** Available data **
___

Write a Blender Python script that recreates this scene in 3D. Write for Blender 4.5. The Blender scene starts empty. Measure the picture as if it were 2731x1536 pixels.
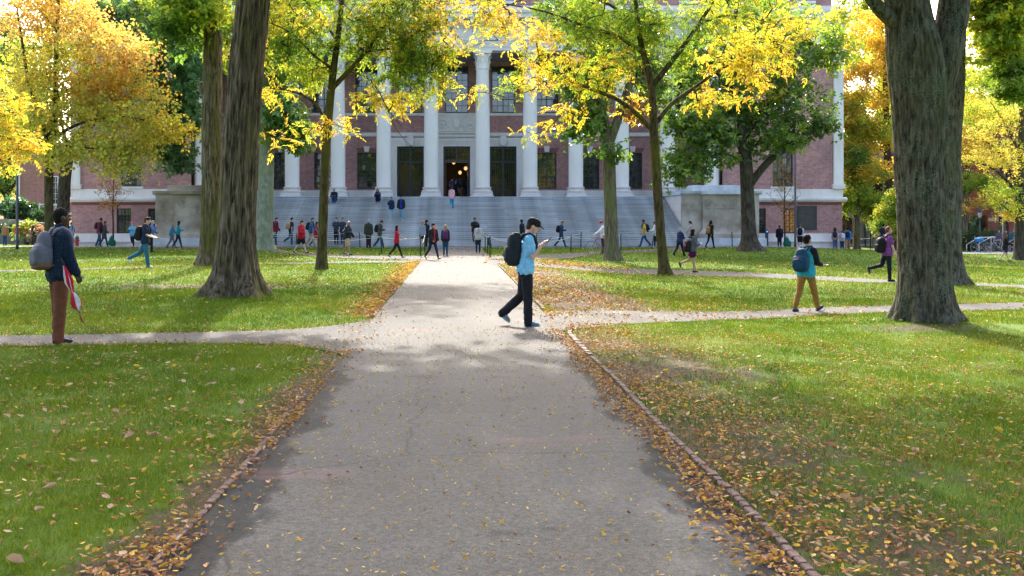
import bpy, bmesh, math, random
import numpy as np
from mathutils import Vector, Matrix, Euler

R = math.radians
rng = np.random.default_rng(7)
random.seed(7)
scene = bpy.context.scene
COL = scene.collection

# ------------------------------------------------------------------ camera
F_PX, VX, VY, EYE = 2700.0, 1212.0, 590.0, 1.7      # focal length and vanishing point in photograph pixels
cam_d = bpy.data.cameras.new("camera")
cam = bpy.data.objects.new("camera", cam_d)
COL.objects.link(cam)
scene.camera = cam
cam.location = (0, 0, EYE)
cam.rotation_euler = (R(90), 0, 0)
cam_d.sensor_width = 36
cam_d.lens = 36 * F_PX / 2731
cam_d.shift_x = (1365.5 - VX) / 2731
cam_d.shift_y = (VY - 768) / 2731
cam_d.clip_start = 0.1
cam_d.clip_end = 2000

# ------------------------------------------------------------------ world and sun
SUN_ELEV, SUN_AZ = 39.0, -3.0                      # degrees; azimuth from +Y towards +X
world = bpy.data.worlds.new("World")
scene.world = world
world.use_nodes = True
wn = world.node_tree
bg = wn.nodes["Background"]
sky = wn.nodes.new("ShaderNodeTexSky")
sky.sky_type = 'NISHITA'
sky.sun_disc = False
sky.sun_elevation = R(SUN_ELEV)
sky.sun_rotation = R(SUN_AZ)
sky.air_density = 0.75
sky.dust_density = 6.0
sky.ozone_density = 0.6
wn.links.new(sky.outputs[0], bg.inputs[0])
bg.inputs[1].default_value = 0.15
sun_d = bpy.data.lights.new("sun", 'SUN')
sun_d.energy = 2.0
sun_d.angle = R(0.8)
sun_d.color = (1.0, 0.955, 0.885)
sun = bpy.data.objects.new("sun", sun_d)
COL.objects.link(sun)
sd = Vector((math.sin(R(SUN_AZ)) * math.cos(R(SUN_ELEV)), math.cos(R(SUN_AZ)) * math.cos(R(SUN_ELEV)), math.sin(R(SUN_ELEV))))
sun.rotation_euler = sd.to_track_quat('Z', 'Y').to_euler()
scene.view_settings.view_transform = 'Standard'
scene.view_settings.look = 'None'
scene.view_settings.gamma = 1
scene.view_settings.exposure = 2.62
scene.view_settings.use_curve_mapping = False
scene.render.engine = 'CYCLES'
scene.cycles.max_bounces = 8
scene.cycles.diffuse_bounces = 4
scene.cycles.transmission_bounces = 4
scene.cycles.use_denoising = True
scene.cycles.sample_clamp_indirect = 6

# ------------------------------------------------------------------ helpers
def px(x, y, Y):
    """photograph pixel at depth Y -> world"""
    return Vector(((x - VX) / F_PX * Y, Y, EYE - (y - VY) / F_PX * Y))

def gnd(x, y):
    """photograph pixel on the flat ground -> (X, Y)"""
    Y = F_PX * EYE / (y - VY)
    return ((x - VX) / F_PX * Y, Y)

def link(o):
    COL.objects.link(o)
    return o

def tag(o, label=None, cat=None, group=None, kind=None):
    if label: o["label"] = label
    if cat: o["category"] = cat
    if group: o["group"] = group
    if kind: o["kind"] = kind
    return o

def empty(name, loc=(0, 0, 0), rz=0.0, parent=None):
    o = link(bpy.data.objects.new(name, None))
    o.empty_display_size = 0.1
    o.location = loc
    o.rotation_euler = (0, 0, rz)
    if parent: o.parent = parent
    return o

def obj(name, me, parent=None, loc=None, rot=None, scale=None):
    o = link(bpy.data.objects.new(name, me))
    if parent is not None: o.parent = parent
    if loc is not None: o.location = loc
    if rot is not None: o.rotation_euler = rot
    if scale is not None: o.scale = scale
    return o

def wobj(name, me, parent):
    """mesh given in world coordinates, hung on an unrotated parent"""
    o = obj(name, me, parent)
    off = Vector((0, 0, 0)); p = parent
    while p is not None:
        off += p.location; p = p.parent
    o.location = -off
    return o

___

** Request **
List the lines that contain the word "pixels".

** Result of the task **
Write a Blender Python script that recreates this scene in 3D. Write for Blender 4.5. The Blender scene starts empty. Measure the picture as if it were 2731x1536 pixels.
F_PX, VX, VY, EYE = 2700.0, 1212.0, 590.0, 1.7      # focal length and vanishing point in photograph pixels